Your palms will learn to hold your face at night before sleep, and you will kiss them goodnight, and they will caress your tired cheek just like mom-the-caretaker would have done on her good days. You will learn to be your own rock, and you will also learn to depend on the kindness of strangers somewhere in the heart of the city of your dreams. Stay with me. You’re in good hands.

Once in a while, you summoned me, and I heard you. I was there. I remember when you called out while I was taking a walk in the Tuileries Gardens outside the Jeu de Paume photography museum in Paris. There you were on a chilly October afternoon, welcoming me in the shape of a sculpted little bronze hand reaching out of a virgin grey rock surrounded by neatly trimmed bushes and more grey rocks. The reach felt safe, not accusatory, not squalling, not calling out the name of its maker, its mama’s name, Louise B., any and every Louise, the universal mother-the-artist.

However you toss the coin, you and I and everyone we know slide out into this world shaped by our mother’s womb.

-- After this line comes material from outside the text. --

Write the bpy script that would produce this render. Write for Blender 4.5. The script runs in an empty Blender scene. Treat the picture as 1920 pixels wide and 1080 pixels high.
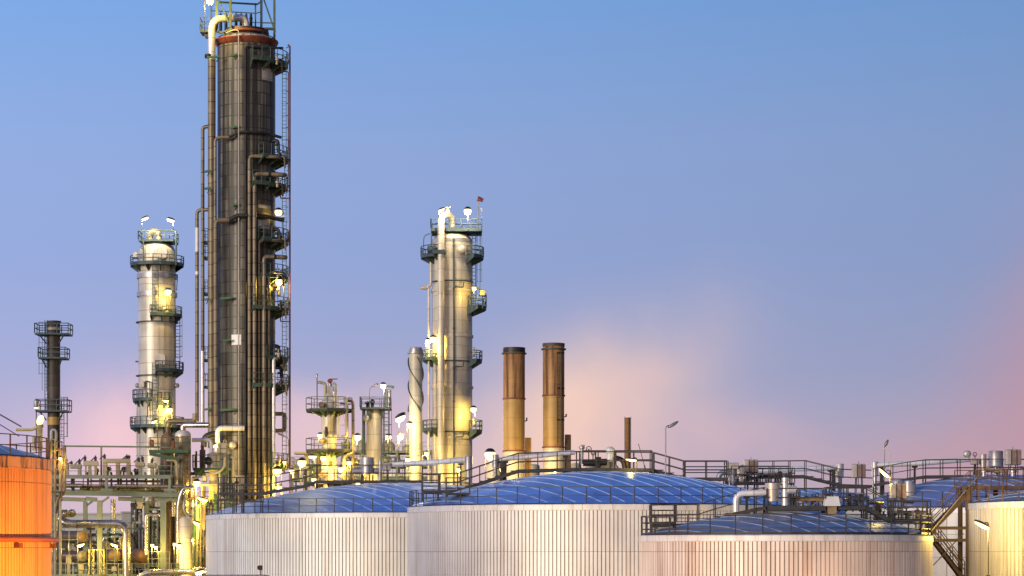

The maker’s name is always there, chiseled by fellow human hands onto a little bronze plaque affixed on the same rock just a few inches below the little hand’s eternal darting love. United yet separate, Louise B. and her child hands, not unlike mom and you and I today. I held your spirit in the little hand, and remember you still, I held and warmed you warming me and recalled alongside you the crinkled, paper-thin face of momma-the-artist Louise floating from room to room in her Brooklyn art studio engaged, tools in hand, in a duel with the ghost of her father Louis, who had traded in the family’s trust for a good measure of fun with his mistress.

That duel lasted a lifetime and birthed the welcoming hand not as a tribute to father-the-thief, but rather as a shield against all that is not fair in the world, all that can and will harm, an expression of love for the survival of the planted seed, a gateway often called art. And so yes, you touched me through this little hand and exist as what we call art, shaped by the thousand quivering lights of joy and history spun down from above, anchored below ever so lightly with the threads of the discomfort of being simply born.

Dani, that little hand is you, a gentle hand that will call out to many. You are the universal hand of the child, no longer asking for comfort but offering it. You are love.

You also summoned me here:

“At night you would hear the belling of tens of thousands of little frogs rejoicing in the largesse of the heavens. […] all they want from life is a chance to gobble down mosquitoes and sing.”—J. M. Coetzee, Elizabeth Costello

Here I am swept off my feet with delight at the sight of a few simple words stringed together with care. I noticed them (it could have been any other configuration on any other page) because of you and your unforgettable innocence. These words from J. M. Coetzee’s book remind me of your kindness on certain evenings before falling asleep.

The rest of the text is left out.